Goalkeeper Jimmy Maurer had a great view the last time the New York Cosmos played in the NASL title match. Thing was it was not from the spot between the goalposts he has become accustomed to the past two years.
Instead, it was from the bench as the backup to Kyle Reynish when the Cosmos, in their reboot season, went to Atlanta and defeated the Silverbacks, 1-0, in 2013 to raise the Soccer Bowl trophy for the first time since 1982.
“As a professional you want to be in final,” Maurer said last Saturday after backstopping the Cosmos’ 2-1 win over Fort Lauderdale in a semifinal match in The Championship at MCU Park in the Coney Island section of Brooklyn, N.Y. “In 2013 it was awesome being a part of the team and winning, but it’s always a little bit different when it’s your team, when you’ve been playing all year. Now, I’m really excited and looking forward to a great match on Sunday.”
Now, it is Maurer’s team, a club that finished No. 1 overall in the NASL this year, winning the Spring Season title and finishing first in the Combined Standings to clinch home-field advantage throughout the postseason. The season, for Maurer, the Cosmos, and the league will culminate on Sunday evening when New York hosts No. 2 Ottawa Fury FC in The Championship Final at Shuart Stadium in Hempstead, N.Y. with kickoff slated for 5 p.m. ET.

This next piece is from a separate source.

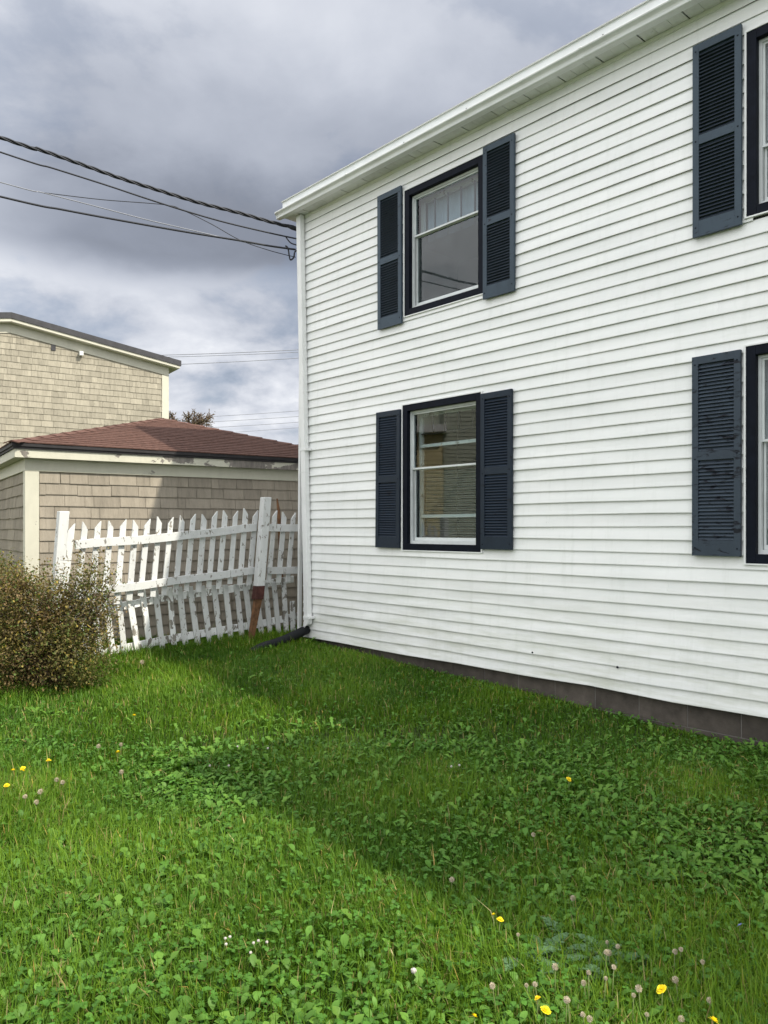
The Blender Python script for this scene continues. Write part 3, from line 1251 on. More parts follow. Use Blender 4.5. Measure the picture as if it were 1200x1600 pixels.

And there is a strange kind of symmetry to this title match. While Maurer will be on the field, not the bench, this time, he is still playing second fiddle – of a kind – to Fury FC’s record-setting goalkeeper Romuald Peiser. While Maurer started 28 games this year and had a 14W-11D-3L record, his stellar 0.93 goals against average and 12 shutouts were only second best to Ottawa’s equally stellar French goalkeeper. Peiser played in 29 games, compiled a 15-10-4 record, a league-record 14 shutouts, a league-record 648-minute shutout streak and a league-leading 0.76 goals against average (which also tied a league record).
The Cosmos are back in the final and Maurer knows that the team’s strong regular season will lose its meaning if the team fails to take home the Soccer Bowl trophy on Sunday.

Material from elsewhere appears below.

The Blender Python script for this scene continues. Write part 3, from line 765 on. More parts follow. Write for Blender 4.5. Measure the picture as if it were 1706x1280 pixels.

“It’s huge,” he said, referring to The Championship Final. “It’s what you work all season for. We talked before about everything we did all season, to end up with the top seed is great and that’s what we wanted. But at the end of the day it doesn’t mean anything if you get to the postseason if it all goes out the window. If we would have lost [to the Strikers] what would have that top seed meant? So now it’s huge that we were able to follow through. It was a tough battle.”
Against Fort Lauderdale last Saturday, the Cosmos found themselves trailing by 1-0 after 16 minutes when PC powered a low, hard shot past Maurer. PC nearly made it 2-0 late in the first half, if not for a pivotal save by Mauer. In 2015, the Cosmos were unbeaten when they scored the first goal (11-2-0) but were less successful after conceding first (4-6-4).
“I don’t know what the records or stats were, but everyone is always using the name Cardiac Cosmos,” Maurer said. “All I know is that we never give up. But for me it wasn’t anything out of the ordinary for us to come back. It didn’t change anything, we kept playing our game and knew the chances would come.”
Turning his attention to the save that may have saved the Cosmos season, Maurer said: “It was a tough one. It was skipping off the turf and luckily enough I was able to dig it out and push it wide. Key moments pass in the game at both ends of the field and they had just scored one to go up. Luckily I was able to make the play and keep it at 1-0. The game goes to 2-0 and it could have been tough. There’s always key moments in the game and we were able as a team to come away with the big moments and make them count.”